The constructionist approach also reduced the importance of melody because extended
melody was difficult to construct through editing short performance segments
together, and even more so with no background in traditional musicianship.
Without real-time performance allowing the full gambit of pitch contrast and
musicianship as an aspect of structure, musical shape became difficult to manipulate.
In contrast, the use of musical shape and direction based in a good grasp of
harmony, counterpoint and modulation, remain the basis of dynamic structural
expression in most performance based tonal western music, such as mainstream
Jazz.
What was added through digital editing as authorship was the accurate manipulation
of natural and found sounds as rhythmic instruments. In combination with production
techniques such as real-time effects manipulation, space then became an aspect of
rhythm (Gabriel CD 1989). Production interest in these terms replaced traditional
contrasts created through orchestration; variety within pieces relying on spatial and
rhythmic contrast rather than variation of timbre. A further contribution through
widening the palette of permissible sound was extending the metaphors of extra-musical
association. In contrast with instrumental performance and interaction between live
performers, new referents may be environmental, the physical body, technical or
industrial.
The constructionist approach to making popular music then created new musical
styles based in sound and gesture, but remained grounded in traditional language and
forms.
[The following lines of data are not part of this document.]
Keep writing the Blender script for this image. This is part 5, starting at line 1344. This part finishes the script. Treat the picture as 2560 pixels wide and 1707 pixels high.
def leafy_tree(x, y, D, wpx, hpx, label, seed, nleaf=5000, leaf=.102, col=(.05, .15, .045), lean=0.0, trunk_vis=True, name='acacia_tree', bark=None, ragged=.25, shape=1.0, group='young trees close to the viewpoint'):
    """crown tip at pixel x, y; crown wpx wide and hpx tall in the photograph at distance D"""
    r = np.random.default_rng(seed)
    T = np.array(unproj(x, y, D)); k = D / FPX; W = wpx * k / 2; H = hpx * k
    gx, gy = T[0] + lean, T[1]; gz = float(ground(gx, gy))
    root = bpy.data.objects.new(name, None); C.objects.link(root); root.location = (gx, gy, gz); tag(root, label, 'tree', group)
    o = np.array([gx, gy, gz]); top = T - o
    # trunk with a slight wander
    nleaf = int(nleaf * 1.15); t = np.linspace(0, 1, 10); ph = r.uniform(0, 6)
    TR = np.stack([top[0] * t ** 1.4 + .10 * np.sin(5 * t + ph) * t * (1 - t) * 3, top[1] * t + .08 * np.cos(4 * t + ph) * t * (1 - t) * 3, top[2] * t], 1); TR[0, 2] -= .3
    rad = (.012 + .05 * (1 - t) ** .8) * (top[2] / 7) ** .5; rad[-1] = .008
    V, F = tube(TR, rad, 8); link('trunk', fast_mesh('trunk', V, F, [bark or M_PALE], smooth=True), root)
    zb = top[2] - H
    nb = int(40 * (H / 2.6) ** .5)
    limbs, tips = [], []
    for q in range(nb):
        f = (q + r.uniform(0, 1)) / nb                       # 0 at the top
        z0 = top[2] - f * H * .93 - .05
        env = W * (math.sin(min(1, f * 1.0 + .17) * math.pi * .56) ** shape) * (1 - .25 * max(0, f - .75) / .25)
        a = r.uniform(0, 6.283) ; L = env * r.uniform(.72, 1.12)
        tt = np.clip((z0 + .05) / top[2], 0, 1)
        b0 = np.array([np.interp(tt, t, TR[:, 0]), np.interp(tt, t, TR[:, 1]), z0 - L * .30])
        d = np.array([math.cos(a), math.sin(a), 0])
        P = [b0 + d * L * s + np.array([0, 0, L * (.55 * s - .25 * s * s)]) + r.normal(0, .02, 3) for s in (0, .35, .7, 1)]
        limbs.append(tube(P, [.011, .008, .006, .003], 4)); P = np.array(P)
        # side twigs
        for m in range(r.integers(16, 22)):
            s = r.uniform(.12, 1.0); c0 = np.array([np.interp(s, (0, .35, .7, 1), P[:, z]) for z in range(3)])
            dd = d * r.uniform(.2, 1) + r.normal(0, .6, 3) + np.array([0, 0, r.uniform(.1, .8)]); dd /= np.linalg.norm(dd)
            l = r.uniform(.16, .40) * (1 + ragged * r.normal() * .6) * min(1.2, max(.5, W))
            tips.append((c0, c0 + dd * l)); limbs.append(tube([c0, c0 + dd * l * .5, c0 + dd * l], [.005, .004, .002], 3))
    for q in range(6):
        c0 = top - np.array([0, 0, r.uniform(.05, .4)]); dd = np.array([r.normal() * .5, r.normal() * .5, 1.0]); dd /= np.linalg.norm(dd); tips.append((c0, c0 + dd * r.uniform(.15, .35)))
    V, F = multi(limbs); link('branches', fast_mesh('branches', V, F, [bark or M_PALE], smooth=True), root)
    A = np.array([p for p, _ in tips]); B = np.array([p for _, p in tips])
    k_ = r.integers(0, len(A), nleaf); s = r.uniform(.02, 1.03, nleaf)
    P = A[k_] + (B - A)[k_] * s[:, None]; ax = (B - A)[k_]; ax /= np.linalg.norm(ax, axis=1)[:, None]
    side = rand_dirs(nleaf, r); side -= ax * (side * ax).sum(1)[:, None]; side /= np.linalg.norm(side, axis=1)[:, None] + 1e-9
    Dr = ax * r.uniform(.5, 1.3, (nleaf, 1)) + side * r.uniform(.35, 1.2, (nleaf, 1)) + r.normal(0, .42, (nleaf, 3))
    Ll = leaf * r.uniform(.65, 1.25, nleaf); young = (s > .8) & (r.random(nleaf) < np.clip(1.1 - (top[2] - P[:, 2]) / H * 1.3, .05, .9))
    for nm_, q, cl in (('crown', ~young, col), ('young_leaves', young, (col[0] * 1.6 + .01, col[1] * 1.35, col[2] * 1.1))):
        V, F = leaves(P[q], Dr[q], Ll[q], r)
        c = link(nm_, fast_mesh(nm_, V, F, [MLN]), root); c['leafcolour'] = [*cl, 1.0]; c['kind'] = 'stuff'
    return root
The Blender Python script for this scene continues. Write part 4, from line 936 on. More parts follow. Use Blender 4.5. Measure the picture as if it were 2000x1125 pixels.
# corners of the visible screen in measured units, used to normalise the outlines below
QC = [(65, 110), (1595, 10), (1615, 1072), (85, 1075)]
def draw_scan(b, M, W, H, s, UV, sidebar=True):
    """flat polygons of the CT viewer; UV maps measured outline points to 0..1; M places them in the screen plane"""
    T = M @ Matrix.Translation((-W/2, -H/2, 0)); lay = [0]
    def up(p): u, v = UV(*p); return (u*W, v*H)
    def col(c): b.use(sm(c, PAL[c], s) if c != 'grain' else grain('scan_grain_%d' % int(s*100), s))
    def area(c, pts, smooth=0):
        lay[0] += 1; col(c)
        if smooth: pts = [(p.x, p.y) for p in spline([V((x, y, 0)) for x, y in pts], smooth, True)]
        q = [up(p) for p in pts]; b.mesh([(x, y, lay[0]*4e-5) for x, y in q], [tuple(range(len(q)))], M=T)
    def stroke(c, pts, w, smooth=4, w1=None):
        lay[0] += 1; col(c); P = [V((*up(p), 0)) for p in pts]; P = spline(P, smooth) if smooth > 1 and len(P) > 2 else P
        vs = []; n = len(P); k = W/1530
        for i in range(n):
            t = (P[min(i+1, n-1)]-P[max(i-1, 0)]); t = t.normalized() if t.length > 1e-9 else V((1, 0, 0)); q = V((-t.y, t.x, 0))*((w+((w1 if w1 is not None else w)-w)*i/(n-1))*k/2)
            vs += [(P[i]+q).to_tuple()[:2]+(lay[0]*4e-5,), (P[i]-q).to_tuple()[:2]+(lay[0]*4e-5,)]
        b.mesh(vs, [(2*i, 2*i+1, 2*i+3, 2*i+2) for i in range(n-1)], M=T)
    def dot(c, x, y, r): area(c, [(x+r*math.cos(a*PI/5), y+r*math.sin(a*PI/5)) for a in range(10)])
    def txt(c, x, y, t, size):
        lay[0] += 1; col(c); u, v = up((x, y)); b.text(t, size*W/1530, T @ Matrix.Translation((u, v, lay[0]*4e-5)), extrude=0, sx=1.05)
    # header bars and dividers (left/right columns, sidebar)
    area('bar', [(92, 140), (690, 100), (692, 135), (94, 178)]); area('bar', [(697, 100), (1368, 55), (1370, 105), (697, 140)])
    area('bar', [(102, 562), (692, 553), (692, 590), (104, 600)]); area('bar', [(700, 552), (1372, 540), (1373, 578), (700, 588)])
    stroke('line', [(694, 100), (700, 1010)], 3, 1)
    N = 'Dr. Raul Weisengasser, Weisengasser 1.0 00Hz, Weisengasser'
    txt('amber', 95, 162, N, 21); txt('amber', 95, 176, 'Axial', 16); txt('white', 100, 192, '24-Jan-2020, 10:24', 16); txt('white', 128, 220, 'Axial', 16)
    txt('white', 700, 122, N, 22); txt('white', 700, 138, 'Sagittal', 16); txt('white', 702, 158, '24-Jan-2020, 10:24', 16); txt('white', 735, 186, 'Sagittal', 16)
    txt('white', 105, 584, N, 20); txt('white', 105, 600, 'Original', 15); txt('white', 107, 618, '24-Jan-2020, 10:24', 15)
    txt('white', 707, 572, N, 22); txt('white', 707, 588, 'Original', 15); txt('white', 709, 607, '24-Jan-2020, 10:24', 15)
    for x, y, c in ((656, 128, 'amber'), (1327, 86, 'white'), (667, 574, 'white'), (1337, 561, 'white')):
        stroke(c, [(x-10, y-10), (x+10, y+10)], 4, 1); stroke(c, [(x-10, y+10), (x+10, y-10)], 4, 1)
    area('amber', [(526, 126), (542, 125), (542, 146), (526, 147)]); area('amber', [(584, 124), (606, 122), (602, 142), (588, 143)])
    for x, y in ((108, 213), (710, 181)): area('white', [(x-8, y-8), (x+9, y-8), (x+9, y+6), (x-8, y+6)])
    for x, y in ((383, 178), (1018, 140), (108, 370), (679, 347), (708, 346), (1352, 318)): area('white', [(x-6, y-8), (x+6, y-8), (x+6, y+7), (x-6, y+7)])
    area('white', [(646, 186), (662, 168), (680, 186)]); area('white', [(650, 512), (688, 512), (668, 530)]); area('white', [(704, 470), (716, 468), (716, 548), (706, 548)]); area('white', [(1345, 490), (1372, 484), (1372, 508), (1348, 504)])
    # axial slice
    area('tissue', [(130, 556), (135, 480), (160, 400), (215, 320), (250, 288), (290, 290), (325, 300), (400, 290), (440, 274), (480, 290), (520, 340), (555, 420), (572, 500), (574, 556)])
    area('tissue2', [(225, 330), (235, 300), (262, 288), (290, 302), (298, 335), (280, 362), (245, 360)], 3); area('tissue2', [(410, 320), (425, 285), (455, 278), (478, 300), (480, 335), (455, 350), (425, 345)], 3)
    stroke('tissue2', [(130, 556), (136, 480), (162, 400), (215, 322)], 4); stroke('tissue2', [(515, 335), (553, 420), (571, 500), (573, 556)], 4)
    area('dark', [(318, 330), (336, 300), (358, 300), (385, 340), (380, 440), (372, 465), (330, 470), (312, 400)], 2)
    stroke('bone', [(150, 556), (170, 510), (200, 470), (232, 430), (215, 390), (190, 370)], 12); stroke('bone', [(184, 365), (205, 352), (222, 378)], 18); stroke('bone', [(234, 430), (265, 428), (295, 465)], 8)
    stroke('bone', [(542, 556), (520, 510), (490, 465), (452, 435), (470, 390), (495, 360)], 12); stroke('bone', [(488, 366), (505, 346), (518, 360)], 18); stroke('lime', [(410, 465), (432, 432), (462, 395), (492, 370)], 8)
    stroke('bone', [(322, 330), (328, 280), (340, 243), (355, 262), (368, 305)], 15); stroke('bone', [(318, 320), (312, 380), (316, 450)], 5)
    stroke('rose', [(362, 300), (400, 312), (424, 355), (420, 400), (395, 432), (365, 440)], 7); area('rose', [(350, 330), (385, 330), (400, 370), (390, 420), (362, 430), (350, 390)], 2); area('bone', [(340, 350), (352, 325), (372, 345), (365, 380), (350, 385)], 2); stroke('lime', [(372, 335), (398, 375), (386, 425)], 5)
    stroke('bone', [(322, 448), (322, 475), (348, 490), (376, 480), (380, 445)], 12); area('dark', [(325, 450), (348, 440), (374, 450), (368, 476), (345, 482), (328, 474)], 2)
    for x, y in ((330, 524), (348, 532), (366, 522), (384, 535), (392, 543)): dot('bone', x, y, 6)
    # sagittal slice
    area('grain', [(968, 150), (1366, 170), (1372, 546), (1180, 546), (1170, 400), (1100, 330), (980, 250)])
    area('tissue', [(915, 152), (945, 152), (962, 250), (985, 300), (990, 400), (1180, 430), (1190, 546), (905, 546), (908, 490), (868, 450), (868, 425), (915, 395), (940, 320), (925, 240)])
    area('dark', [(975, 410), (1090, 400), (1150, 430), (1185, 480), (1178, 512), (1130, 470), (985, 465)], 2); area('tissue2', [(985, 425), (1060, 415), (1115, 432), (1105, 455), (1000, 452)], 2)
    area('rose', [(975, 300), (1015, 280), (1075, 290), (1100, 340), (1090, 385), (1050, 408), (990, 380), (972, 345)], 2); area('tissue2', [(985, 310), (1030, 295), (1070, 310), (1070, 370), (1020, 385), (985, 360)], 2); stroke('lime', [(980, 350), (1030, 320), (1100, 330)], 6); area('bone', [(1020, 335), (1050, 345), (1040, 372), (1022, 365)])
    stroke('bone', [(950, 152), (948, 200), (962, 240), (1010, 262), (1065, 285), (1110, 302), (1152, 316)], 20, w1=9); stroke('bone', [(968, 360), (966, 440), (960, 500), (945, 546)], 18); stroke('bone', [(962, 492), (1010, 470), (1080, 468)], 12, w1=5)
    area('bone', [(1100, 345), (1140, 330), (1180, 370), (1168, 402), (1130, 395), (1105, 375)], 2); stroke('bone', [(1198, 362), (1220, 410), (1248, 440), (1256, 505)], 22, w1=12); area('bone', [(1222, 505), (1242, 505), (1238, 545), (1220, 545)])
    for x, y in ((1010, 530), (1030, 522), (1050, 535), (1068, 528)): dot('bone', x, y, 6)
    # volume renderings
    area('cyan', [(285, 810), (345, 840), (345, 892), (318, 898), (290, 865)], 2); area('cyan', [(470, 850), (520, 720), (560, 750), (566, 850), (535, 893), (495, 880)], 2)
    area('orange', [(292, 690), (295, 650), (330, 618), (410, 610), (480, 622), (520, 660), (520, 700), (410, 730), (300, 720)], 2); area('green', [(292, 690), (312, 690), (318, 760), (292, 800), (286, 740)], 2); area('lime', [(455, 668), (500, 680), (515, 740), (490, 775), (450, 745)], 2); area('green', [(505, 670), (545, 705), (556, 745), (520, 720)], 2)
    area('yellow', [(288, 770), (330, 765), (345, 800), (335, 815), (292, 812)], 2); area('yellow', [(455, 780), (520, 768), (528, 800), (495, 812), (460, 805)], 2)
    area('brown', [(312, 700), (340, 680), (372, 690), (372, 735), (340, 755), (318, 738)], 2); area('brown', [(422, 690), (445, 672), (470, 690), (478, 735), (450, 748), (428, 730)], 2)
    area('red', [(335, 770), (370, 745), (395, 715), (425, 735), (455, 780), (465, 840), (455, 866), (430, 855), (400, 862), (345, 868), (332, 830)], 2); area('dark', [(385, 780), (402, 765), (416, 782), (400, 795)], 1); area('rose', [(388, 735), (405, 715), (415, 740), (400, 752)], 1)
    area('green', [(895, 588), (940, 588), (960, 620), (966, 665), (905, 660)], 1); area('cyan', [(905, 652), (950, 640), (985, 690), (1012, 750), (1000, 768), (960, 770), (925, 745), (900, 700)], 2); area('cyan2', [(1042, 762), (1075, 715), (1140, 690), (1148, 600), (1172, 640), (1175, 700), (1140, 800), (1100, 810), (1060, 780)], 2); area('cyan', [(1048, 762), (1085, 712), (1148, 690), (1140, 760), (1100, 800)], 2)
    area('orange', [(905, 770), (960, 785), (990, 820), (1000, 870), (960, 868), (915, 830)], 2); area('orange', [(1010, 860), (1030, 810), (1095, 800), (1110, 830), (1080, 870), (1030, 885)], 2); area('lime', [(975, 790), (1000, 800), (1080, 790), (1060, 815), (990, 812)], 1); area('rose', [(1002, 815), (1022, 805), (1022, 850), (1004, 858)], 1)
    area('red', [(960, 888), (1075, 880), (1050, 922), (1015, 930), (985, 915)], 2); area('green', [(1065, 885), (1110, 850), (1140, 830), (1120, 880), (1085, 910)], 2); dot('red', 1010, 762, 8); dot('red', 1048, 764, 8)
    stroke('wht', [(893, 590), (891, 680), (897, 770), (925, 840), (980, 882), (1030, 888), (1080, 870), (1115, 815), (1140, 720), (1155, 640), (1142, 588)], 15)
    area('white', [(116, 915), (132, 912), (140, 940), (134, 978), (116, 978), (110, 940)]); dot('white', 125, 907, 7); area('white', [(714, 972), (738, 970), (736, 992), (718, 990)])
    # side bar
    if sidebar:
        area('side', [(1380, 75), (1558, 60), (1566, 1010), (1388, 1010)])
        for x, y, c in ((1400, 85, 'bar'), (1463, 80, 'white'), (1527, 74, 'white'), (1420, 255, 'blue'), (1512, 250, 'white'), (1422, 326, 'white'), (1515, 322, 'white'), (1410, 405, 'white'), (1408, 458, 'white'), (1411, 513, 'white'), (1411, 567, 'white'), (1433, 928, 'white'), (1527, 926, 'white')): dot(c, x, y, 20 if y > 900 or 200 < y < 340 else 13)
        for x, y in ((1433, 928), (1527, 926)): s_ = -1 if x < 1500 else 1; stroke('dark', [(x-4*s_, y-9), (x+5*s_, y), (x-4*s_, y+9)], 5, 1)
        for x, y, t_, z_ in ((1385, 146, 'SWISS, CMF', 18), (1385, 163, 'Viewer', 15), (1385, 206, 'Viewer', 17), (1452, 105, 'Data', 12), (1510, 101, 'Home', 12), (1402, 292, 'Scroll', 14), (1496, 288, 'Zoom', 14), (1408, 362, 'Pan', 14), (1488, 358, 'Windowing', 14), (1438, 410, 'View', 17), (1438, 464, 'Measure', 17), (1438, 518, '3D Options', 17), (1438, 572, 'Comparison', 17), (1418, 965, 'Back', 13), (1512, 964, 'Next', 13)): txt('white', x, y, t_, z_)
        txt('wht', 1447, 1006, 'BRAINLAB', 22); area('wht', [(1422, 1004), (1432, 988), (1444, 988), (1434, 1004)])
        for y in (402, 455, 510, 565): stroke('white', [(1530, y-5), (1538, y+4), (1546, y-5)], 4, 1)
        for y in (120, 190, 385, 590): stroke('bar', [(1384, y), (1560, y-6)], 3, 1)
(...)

The result was increased demand on production and technical skills
at the expense of real-time performance skills, and traditional composition
skills.
Keeping tonality and fragmented real-time performance as referents then
poses simultaneously technical and artistic problems. The dilemma of much
popular neo-world music is its imitative nature reinforced through technological
invention. The artistic problem is the decorum of the mixing of new sound
metaphors, since the juxtaposition of gestures from many sources may result in
contradictions.
The assessment of musical quality on the basis of changed paradigms of authenticity is
a main focus of the next section.
Experimentalism
The further one gets away from established musical styles, the greater the demand for
new technical skill, composition methods, and new language, metaphors and
structures. Possible solutions to reducing neo-world music to replicative pap
exist within the modernist movement. New technology presents new tools and
invites new paradigms and vice-versa (Chadabe 1996). The dilemma is the
extent to which new extremes should be adopted in terms of the payoff for
innovation.
Modernism poses two immediate solutions. One is in abandoning tonality but keeping
pitch/duration through live performance gestures, alternate controllers, and algorithmic
composition. A second is to abandon both tonality and performance gesture through a
production aesthetic based in timbral transformation and spatial processing
referenced to environmental gestures. The artistic problem in using these as a
sole basis for musical communication is first outlined before pointing to an
alternative.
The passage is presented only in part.